WHAT IS ASKED: Nothing may be dropped or altered: reproduce all the data.
----- DATA BLOCK
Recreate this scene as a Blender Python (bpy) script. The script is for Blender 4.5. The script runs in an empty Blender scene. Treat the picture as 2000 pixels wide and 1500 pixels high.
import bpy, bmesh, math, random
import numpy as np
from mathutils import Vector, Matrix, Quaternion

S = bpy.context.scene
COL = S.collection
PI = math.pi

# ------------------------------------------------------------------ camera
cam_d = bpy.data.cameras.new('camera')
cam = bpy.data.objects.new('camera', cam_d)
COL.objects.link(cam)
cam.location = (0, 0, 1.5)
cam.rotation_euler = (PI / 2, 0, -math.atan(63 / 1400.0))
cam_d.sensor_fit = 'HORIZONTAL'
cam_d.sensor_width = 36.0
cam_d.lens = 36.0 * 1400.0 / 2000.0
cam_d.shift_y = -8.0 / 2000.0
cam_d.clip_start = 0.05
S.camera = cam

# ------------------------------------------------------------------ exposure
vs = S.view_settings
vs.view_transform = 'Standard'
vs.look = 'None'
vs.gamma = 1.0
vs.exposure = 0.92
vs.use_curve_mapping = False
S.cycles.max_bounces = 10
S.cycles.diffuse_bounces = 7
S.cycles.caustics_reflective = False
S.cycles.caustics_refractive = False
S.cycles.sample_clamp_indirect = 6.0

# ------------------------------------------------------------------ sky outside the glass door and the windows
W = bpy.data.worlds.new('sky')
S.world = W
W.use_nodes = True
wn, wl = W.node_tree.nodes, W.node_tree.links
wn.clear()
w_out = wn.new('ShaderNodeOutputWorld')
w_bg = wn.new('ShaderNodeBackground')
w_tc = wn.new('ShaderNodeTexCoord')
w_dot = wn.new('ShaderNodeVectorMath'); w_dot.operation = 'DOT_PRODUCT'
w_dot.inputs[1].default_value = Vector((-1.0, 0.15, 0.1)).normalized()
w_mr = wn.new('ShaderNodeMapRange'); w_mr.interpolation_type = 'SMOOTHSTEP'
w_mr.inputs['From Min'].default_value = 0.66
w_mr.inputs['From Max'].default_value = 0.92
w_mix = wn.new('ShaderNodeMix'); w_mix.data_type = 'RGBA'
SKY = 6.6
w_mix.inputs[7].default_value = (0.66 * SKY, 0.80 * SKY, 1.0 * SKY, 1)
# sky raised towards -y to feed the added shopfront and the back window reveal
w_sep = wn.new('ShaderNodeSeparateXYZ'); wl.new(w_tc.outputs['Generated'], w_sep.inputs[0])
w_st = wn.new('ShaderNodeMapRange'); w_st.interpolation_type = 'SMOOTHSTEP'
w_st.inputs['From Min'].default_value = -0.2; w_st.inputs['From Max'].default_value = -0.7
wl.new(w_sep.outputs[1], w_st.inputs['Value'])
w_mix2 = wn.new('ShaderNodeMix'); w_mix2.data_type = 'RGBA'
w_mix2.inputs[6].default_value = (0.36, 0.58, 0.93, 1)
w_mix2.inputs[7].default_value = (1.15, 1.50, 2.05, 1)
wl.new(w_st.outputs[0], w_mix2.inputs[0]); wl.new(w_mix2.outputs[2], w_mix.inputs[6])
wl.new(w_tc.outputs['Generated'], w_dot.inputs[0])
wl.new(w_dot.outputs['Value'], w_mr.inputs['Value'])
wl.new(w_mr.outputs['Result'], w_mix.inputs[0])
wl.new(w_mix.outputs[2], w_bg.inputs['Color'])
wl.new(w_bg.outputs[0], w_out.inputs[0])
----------
TASK RESULT:
Recreate this scene as a Blender Python (bpy) script. The script is for Blender 4.5. The script runs in an empty Blender scene. Treat the picture as 2000 pixels wide and 1500 pixels high.
import bpy, bmesh, math, random
import numpy as np
from mathutils import Vector, Matrix, Quaternion

S = bpy.context.scene
COL = S.collection
PI = math.pi

# ------------------------------------------------------------------ camera
cam_d = bpy.data.cameras.new('camera')
cam = bpy.data.objects.new('camera', cam_d)
COL.objects.link(cam)
cam.location = (0, 0, 1.5)
cam.rotation_euler = (PI / 2, 0, -math.atan(63 / 1400.0))
cam_d.sensor_fit = 'HORIZONTAL'
cam_d.sensor_width = 36.0
cam_d.lens = 36.0 * 1400.0 / 2000.0
cam_d.shift_y = -8.0 / 2000.0
cam_d.clip_start = 0.05
S.camera = cam

# ------------------------------------------------------------------ exposure
vs = S.view_settings
vs.view_transform = 'Standard'
vs.look = 'None'
vs.gamma = 1.0
vs.exposure = 0.92
vs.use_curve_mapping = False
S.cycles.max_bounces = 10
S.cycles.diffuse_bounces = 7
S.cycles.caustics_reflective = False
S.cycles.caustics_refractive = False
S.cycles.sample_clamp_indirect = 6.0

# ------------------------------------------------------------------ sky outside the glass door and the windows
W = bpy.data.worlds.new('sky')
S.world = W
W.use_nodes = True
wn, wl = W.node_tree.nodes, W.node_tree.links
wn.clear()
w_out = wn.new('ShaderNodeOutputWorld')
w_bg = wn.new('ShaderNodeBackground')
w_tc = wn.new('ShaderNodeTexCoord')
w_dot = wn.new('ShaderNodeVectorMath'); w_dot.operation = 'DOT_PRODUCT'
w_dot.inputs[1].default_value = Vector((-1.0, 0.15, 0.1)).normalized()
w_mr = wn.new('ShaderNodeMapRange'); w_mr.interpolation_type = 'SMOOTHSTEP'
w_mr.inputs['From Min'].default_value = 0.66
w_mr.inputs['From Max'].default_value = 0.92
w_mix = wn.new('ShaderNodeMix'); w_mix.data_type = 'RGBA'
SKY = 6.6
w_mix.inputs[7].default_value = (0.66 * SKY, 0.80 * SKY, 1.0 * SKY, 1)
# sky raised towards -y to feed the added shopfront and the back window reveal
w_sep = wn.new('ShaderNodeSeparateXYZ'); wl.new(w_tc.outputs['Generated'], w_sep.inputs[0])
w_st = wn.new('ShaderNodeMapRange'); w_st.interpolation_type = 'SMOOTHSTEP'
w_st.inputs['From Min'].default_value = -0.2; w_st.inputs['From Max'].default_value = -0.7
wl.new(w_sep.outputs[1], w_st.inputs['Value'])
w_mix2 = wn.new('ShaderNodeMix'); w_mix2.data_type = 'RGBA'
w_mix2.inputs[6].default_value = (0.36, 0.58, 0.93, 1)
w_mix2.inputs[7].default_value = (1.15, 1.50, 2.05, 1)
wl.new(w_st.outputs[0], w_mix2.inputs[0]); wl.new(w_mix2.outputs[2], w_mix.inputs[6])
wl.new(w_tc.outputs['Generated'], w_dot.inputs[0])
wl.new(w_dot.outputs['Value'], w_mr.inputs['Value'])
wl.new(w_mr.outputs['Result'], w_mix.inputs[0])
wl.new(w_mix.outputs[2], w_bg.inputs['Color'])
wl.new(w_bg.outputs[0], w_out.inputs[0])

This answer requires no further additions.